I’m putting the finishing touches on my review of Piketty in the next few days and he makes reference to something that I don’t think exists. I’m wondering if that’s just because I don’t know how to make my way through his Technical Appendix or if he just slipped and forgot to put something in his Technical Appendix.
My guess is that some of you have worked your way through the Technical Appendix and might be able to tell me. On page 514, Piketty, discussing economists who have been critical of taxes on capital, writes:
Some economists have an unfortunate tendency to defend their private interest while implausibly claiming to champion the general interest.55
Then his footnote 55, on page 640, states:
For example, by using abstruse theoretical models designed to prove that the richest people should pay zero taxes or even receive subsidies. For a brief bibliography of such models, see the online technical appendix.

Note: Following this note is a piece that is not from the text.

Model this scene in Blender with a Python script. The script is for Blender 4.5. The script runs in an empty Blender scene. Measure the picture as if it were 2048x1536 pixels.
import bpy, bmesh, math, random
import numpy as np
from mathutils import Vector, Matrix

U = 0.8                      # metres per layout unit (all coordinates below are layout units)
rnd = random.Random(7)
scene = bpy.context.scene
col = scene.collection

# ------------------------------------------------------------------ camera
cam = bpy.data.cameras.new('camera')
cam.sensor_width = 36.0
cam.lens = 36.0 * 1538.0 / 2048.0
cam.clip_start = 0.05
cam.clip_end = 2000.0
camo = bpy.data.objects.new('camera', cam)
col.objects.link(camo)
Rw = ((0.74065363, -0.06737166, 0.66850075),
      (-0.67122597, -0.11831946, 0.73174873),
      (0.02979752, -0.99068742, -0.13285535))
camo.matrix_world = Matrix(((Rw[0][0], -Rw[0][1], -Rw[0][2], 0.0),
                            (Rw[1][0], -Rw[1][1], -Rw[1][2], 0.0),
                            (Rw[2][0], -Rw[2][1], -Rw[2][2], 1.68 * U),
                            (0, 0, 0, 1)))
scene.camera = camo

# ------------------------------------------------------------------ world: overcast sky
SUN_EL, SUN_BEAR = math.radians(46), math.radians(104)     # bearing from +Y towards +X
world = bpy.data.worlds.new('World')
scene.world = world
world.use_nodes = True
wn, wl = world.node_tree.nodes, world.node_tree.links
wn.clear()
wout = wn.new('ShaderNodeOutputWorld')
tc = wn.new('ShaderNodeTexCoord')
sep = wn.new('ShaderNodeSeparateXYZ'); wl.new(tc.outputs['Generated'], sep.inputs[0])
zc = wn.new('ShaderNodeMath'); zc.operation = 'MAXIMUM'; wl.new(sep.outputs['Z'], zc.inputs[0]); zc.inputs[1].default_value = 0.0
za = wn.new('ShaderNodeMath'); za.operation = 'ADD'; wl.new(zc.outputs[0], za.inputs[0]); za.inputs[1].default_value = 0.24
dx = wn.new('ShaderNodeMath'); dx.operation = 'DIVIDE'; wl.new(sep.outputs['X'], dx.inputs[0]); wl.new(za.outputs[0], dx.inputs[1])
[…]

But my look at his online technical appendix yields no such bibliography. I’m guessing that it refers to work by, among others, my Hoover colleague Ken Judd. But I don’t know.
So here’s my request:
Can you find in his technical appendix such a bibliography? If so, are you willing to tell me how to find it?
Please, if you have comments on Piketty’s use of the ad hominem in the above, save them. That’s not what I’m interested in. I’m interested in solving my problem.
READER COMMENTS
Grieve Chelwa
Jul 7 2014 at 2:19pm
Hi David, I also had a similar question with regards to the missing references associated with that footnote. So I wrote Piketty an email and he responded. Below is a text of the email I sent to him and his response. Hope it’s resolves your problem (I’ve also pasted this to your Facebook page):
Dear Prof Piketty
Greetings from South Africa…A quick question: Footnote 55 from Chapter 14 says: “For example, by using abstruse theoretical models designed to prove that the richest people should pay zero taxes or even receive subsidies. For a brief bibliography of such models, see the online technical appendix”.
I’ve looked at the appendix to Chapter 14 but I can’t see the listing of the bibliography that the above footnote refers to. Am I missing something?
Best regards,
Grieve
Dear Grieve, what I had in mind was the zero-capital-tax (or sometime negative-capital-tax) literature referred to in the bibliography of Piketty-Saez “A Theory of Optimal Capital Taxation” (see appendix to chapter 15; see also the references in the Piketty-Saez-Stantcheva paper referred to in appendix to chapter 14), but I agree that this should be clarified. Best, Thomas
Steve Reilly
Jul 7 2014 at 2:20pm
He might mean the bibliography at the end of this paper, as well as the discussion in the paper starting page 4. The link to the paper is on page 6 of the technical appendix. http://piketty.pse.ens.fr/files/PikettySaez2012.pdf
Of course it’s not really saying that some economists claim that the richest should receive subsidies.
David R. Henderson
Jul 7 2014 at 4:25pm
Thanks, Grieve and Steve. (I had to go for that rhyme.) That 2012 paper is indeed the right cite.
Eric Falkenstein
Jul 7 2014 at 10:52pm
He probably meant Mirrlees’ various papers from the 70s and its descendants. It’s not famous like the Laffer curve, but they are well known theoretical results.
Diamond, Peter A., and James A. Mirrlees. “Optimal taxation and public production I: Production efficiency.” The American Economic Review (1971): 8-27.
Kocherlakota, Narayana R. “Zero expected wealth taxes: A Mirrlees approach to dynamic optimal taxation.” Econometrica 73.5 (2005): 1587-1621.
Steve Ambler
Jul 8 2014 at 8:50am
Given that Piketty thinks of the rich as deriving most or all of their income from capital, I believe he’s thinking of the rather large literature on optimal capital taxation in dynamic models with agents that have infinite horizons. You’re right in referring to work by Judd. The locus classicus would be Chamley (IER 1985). See also Chamley (Econometrica 1986), Judd (JPubE 1985), Judd (JPE 1987), Zhu (JET 1992) and many others. See Atkeson, Chari and Kehoe (Minneapolis Fed Quarterly Review 1999) for a paper that takes the policy implications very seriously.